Now, the place is listed at $6.5 million, with the East 71st Street location right across from Central Park in a spacious pre-war building. The living room boasts a library and wood-burning fireplace, with little blue built-in bookshelves and mint-condition herringbone flooring. It would seem that the initial price, despite its extensive history, was too much, and the dated kitchen, for example, was a sacrifice when it came to more functional kitchens on the market. 

Here we see that even Didion isn’t exempt from the current housing market situation, and this one-million-dollar price cut may be the way to push through her property once and for all.
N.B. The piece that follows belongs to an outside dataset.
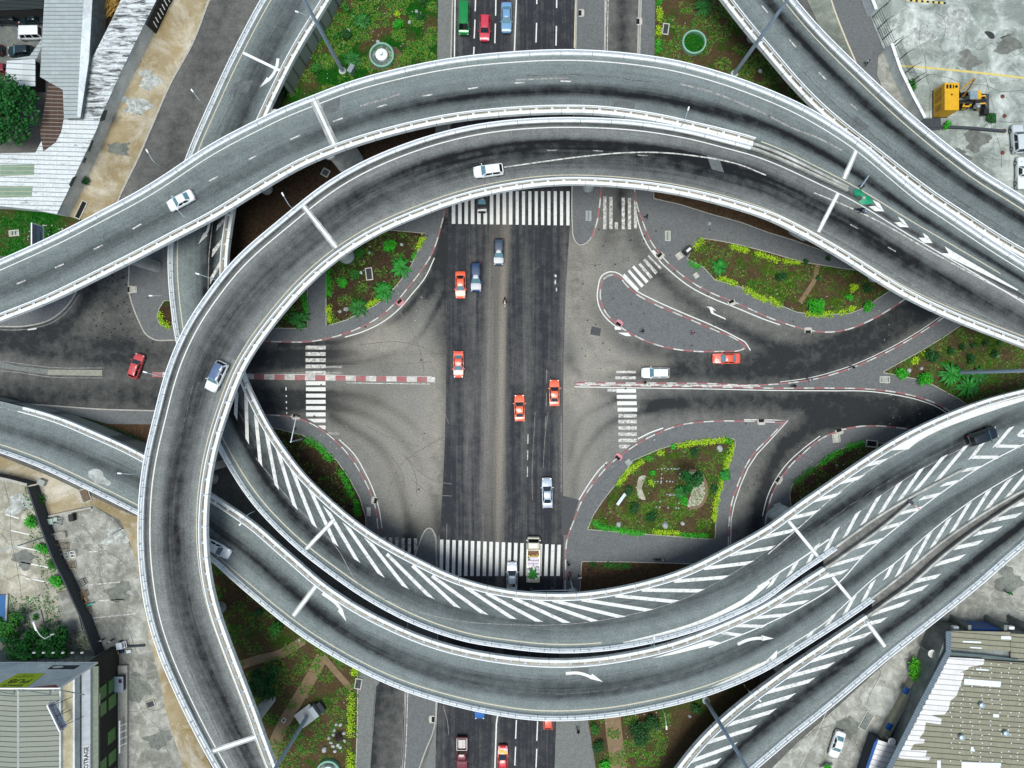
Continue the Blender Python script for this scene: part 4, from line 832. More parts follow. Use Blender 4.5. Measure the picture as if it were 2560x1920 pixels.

Requiring extensive renovation, the New York estate climate means that this type of apartment would need a lump sum of money put into it, which alongside the original asking price, isn’t an easy sell. 

The listing is held by Serena Boardman of Sotheby’s International Realty, and when it first hit the market, was hot on the heels of the auction, so the hype was still rather fresh. But maybe the likes of an $11,000 dictionary had exhausted fans of their betting, and this type of sale was too soon. When Didion and her husband Dunne initially heard of the apartment, they too refused to look at the place for fear the price was too high. When Wall Street crashed, however, and four price cuts took their toll, the couple eventually bought it. They were won, according to the L.A Times, by the church next door, and the fact that no one could build anything new on the site. Hopefully this time, it won’t take that many price cuts to sell the iconic place, and the prestigious limestone building will be bought up by an upcoming writer like Didion herself.